Padişah da bu yüzden onu keklikle, çil kuşuyla besler.

*Dil, tencerenin kapağına benzer.

Kıpırdadı da kokusu duyuldu mu ne pişiyor anlarsın.

*Yemekle dolu karın, şeytanın pazarıdır.

*Sözle anlatılan şey, yalan bile olsa, kokusu,

gerçek olduğunu da haber verir, yalan olduğunu da.

*Sevgiden, tortulu bulanık sular arı-duru bir hale gelir.

Sevgiden, dertler şifa bulur. Sevgiden, ölüler dirilir.
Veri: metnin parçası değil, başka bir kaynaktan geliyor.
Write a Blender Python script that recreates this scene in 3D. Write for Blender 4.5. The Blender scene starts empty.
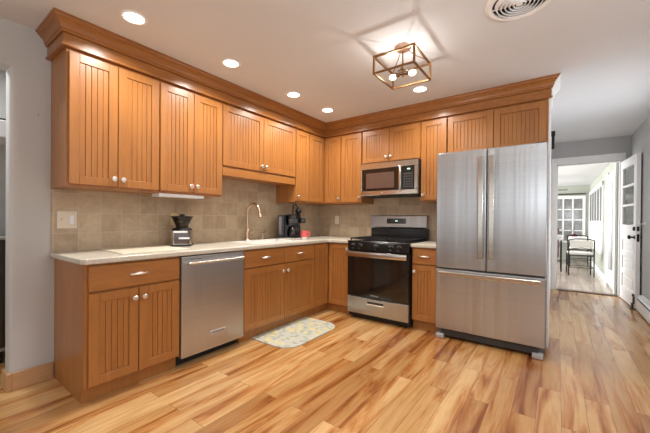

Sevgiden, padişahlar kul olur. Bu sevgi de bilgi neticesidir.

*Mumundur karanlık veren sana.

*Anlatırdım bunu ama, gönlünün beli kırılıverir.
Gönül şişesini kırarsan artık, yaşamak fayda vermez.

*Rüşvet alan para pul padişahı değiliz.

*Paramparça olmuş gönül hırkalarını diker, yamarız biz.

*Aşıkların gönüllerinin yanışıyla gözyaşları olmasaydı,

dünyada su da olmazdı, ateş de.

*İki parmağının ucunu gözüne koy. Bir şey görebiliyor musun dünyadan?

Sen göremiyorsun diye bu alem yok değildir.

Görememek ayıbı, göstermemek kusuru, uğursuz nefsin parmağına ait işte.

*İnsan, gözden ibarettir aslında, geri kalan cesettir.

Göz ise ancak dostu görene denir.

*A kardeş, keskin kılıcın üzerine atılmadasın,

tövbe ve kulluk kalkanını almadan gitme.

*Bir gömlek derdine düşeceksin ama belki o gömlek kefen olacaktır sana.

*Dün geçti gitti. Dün gibi, dünün sözü de geçti.

Bugün yepyeni bir söz söylemek gerek.

*Saman çöpü gibi her yelden titrersin.

Dağ bile olsan, bir saman çöpüne değmezsin.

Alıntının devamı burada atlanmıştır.